Task prompt:
Extract exactly those lines that lie between the start of the material and the line with "12).build('bulb', BULB, lan)", including both boundary lines and no others.

========================

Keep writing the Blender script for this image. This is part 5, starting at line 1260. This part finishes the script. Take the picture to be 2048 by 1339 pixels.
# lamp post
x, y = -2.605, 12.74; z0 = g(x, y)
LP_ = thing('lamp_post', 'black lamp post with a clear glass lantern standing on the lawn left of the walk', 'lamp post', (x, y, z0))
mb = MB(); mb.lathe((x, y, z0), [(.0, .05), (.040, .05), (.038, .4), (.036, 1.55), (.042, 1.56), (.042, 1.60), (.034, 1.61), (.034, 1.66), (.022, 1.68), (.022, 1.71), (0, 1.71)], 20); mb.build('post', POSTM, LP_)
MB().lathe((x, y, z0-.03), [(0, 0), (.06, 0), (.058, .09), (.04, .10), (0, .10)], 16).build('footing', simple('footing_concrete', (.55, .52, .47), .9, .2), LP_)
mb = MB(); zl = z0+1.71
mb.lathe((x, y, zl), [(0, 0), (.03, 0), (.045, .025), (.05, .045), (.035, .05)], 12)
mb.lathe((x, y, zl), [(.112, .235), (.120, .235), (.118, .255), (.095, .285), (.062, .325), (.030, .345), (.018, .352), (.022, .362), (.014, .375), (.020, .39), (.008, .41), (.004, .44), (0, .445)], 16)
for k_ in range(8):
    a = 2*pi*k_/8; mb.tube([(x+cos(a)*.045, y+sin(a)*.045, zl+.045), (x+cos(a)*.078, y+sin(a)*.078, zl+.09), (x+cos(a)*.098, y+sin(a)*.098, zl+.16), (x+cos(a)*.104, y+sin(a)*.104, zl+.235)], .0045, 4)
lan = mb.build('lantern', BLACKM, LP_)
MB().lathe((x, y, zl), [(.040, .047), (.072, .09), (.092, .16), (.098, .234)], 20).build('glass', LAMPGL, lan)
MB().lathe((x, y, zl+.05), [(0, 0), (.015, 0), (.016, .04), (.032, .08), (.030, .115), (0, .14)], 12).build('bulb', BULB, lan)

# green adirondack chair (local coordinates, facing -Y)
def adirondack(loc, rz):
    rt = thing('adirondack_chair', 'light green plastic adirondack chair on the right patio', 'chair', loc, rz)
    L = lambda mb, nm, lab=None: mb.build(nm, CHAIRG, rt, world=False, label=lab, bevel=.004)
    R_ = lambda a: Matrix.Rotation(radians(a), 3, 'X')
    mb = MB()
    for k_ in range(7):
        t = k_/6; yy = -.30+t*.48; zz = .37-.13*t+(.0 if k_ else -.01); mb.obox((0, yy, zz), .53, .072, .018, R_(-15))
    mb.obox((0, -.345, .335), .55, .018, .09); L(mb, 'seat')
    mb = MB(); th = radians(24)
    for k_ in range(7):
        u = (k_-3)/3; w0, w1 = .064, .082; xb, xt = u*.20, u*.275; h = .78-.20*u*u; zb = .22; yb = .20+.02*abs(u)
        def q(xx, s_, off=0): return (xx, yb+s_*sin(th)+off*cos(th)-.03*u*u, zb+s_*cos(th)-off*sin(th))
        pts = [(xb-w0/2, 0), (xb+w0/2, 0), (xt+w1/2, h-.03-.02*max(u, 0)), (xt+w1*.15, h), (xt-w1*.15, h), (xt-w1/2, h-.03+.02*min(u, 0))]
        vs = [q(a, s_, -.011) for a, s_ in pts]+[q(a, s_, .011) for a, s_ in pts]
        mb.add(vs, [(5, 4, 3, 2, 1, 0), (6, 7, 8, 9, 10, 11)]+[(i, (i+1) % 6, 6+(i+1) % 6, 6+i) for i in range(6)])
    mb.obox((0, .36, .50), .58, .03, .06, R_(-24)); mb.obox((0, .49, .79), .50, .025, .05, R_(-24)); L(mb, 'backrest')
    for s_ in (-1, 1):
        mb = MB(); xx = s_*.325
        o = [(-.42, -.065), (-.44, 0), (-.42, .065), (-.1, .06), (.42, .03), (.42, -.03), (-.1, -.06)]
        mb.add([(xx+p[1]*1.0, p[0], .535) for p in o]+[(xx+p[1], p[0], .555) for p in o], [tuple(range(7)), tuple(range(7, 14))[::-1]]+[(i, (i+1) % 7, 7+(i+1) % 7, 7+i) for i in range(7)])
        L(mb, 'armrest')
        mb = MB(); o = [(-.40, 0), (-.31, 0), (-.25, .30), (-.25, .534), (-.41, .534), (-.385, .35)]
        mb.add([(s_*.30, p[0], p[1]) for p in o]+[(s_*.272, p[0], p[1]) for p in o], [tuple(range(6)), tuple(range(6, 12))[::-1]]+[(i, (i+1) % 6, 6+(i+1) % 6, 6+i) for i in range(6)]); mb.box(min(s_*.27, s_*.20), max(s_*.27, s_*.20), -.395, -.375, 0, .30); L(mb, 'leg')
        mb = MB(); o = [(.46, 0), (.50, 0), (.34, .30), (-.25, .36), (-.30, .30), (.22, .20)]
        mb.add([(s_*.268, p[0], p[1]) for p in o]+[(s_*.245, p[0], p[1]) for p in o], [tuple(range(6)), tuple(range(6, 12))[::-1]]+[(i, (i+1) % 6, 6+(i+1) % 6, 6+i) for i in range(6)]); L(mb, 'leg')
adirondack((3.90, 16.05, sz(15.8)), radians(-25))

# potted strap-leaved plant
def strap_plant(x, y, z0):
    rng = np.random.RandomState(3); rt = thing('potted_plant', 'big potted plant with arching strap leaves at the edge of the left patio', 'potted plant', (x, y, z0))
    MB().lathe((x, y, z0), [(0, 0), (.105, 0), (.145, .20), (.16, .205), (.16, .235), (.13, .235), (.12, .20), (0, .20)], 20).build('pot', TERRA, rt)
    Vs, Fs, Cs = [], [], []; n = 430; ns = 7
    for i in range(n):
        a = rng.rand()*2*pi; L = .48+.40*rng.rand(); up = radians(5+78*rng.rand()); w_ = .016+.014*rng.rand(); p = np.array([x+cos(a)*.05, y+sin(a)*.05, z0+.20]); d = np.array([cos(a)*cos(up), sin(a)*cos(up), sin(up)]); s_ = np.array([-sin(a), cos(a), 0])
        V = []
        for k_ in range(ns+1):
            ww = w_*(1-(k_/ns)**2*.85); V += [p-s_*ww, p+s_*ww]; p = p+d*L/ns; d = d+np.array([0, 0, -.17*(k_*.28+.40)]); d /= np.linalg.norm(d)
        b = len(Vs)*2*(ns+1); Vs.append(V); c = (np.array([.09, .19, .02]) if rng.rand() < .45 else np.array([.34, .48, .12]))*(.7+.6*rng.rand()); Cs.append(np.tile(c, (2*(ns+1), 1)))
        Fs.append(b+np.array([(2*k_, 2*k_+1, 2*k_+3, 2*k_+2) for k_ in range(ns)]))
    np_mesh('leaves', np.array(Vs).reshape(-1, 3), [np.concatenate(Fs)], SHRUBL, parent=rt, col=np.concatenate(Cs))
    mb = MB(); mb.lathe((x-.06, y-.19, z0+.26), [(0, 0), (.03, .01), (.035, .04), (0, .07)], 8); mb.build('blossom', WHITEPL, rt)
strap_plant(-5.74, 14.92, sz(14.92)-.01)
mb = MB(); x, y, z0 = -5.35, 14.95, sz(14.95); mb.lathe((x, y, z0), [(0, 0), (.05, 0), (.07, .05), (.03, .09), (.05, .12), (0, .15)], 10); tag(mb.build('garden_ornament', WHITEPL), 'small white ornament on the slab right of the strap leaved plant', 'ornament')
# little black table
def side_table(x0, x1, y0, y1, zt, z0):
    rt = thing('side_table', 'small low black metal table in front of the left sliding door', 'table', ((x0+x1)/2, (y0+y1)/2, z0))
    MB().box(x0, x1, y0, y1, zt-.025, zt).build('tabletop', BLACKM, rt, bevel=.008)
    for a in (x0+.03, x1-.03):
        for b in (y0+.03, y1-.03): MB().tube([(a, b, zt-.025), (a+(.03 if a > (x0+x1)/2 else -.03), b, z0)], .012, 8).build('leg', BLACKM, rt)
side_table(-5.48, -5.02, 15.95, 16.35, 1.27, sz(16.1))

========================

Task solution:
Keep writing the Blender script for this image. This is part 5, starting at line 1260. This part finishes the script. Take the picture to be 2048 by 1339 pixels.
# lamp post
x, y = -2.605, 12.74; z0 = g(x, y)
LP_ = thing('lamp_post', 'black lamp post with a clear glass lantern standing on the lawn left of the walk', 'lamp post', (x, y, z0))
mb = MB(); mb.lathe((x, y, z0), [(.0, .05), (.040, .05), (.038, .4), (.036, 1.55), (.042, 1.56), (.042, 1.60), (.034, 1.61), (.034, 1.66), (.022, 1.68), (.022, 1.71), (0, 1.71)], 20); mb.build('post', POSTM, LP_)
MB().lathe((x, y, z0-.03), [(0, 0), (.06, 0), (.058, .09), (.04, .10), (0, .10)], 16).build('footing', simple('footing_concrete', (.55, .52, .47), .9, .2), LP_)
mb = MB(); zl = z0+1.71
mb.lathe((x, y, zl), [(0, 0), (.03, 0), (.045, .025), (.05, .045), (.035, .05)], 12)
mb.lathe((x, y, zl), [(.112, .235), (.120, .235), (.118, .255), (.095, .285), (.062, .325), (.030, .345), (.018, .352), (.022, .362), (.014, .375), (.020, .39), (.008, .41), (.004, .44), (0, .445)], 16)
for k_ in range(8):
    a = 2*pi*k_/8; mb.tube([(x+cos(a)*.045, y+sin(a)*.045, zl+.045), (x+cos(a)*.078, y+sin(a)*.078, zl+.09), (x+cos(a)*.098, y+sin(a)*.098, zl+.16), (x+cos(a)*.104, y+sin(a)*.104, zl+.235)], .0045, 4)
lan = mb.build('lantern', BLACKM, LP_)
MB().lathe((x, y, zl), [(.040, .047), (.072, .09), (.092, .16), (.098, .234)], 20).build('glass', LAMPGL, lan)
MB().lathe((x, y, zl+.05), [(0, 0), (.015, 0), (.016, .04), (.032, .08), (.030, .115), (0, .14)], 12).build('bulb', BULB, lan)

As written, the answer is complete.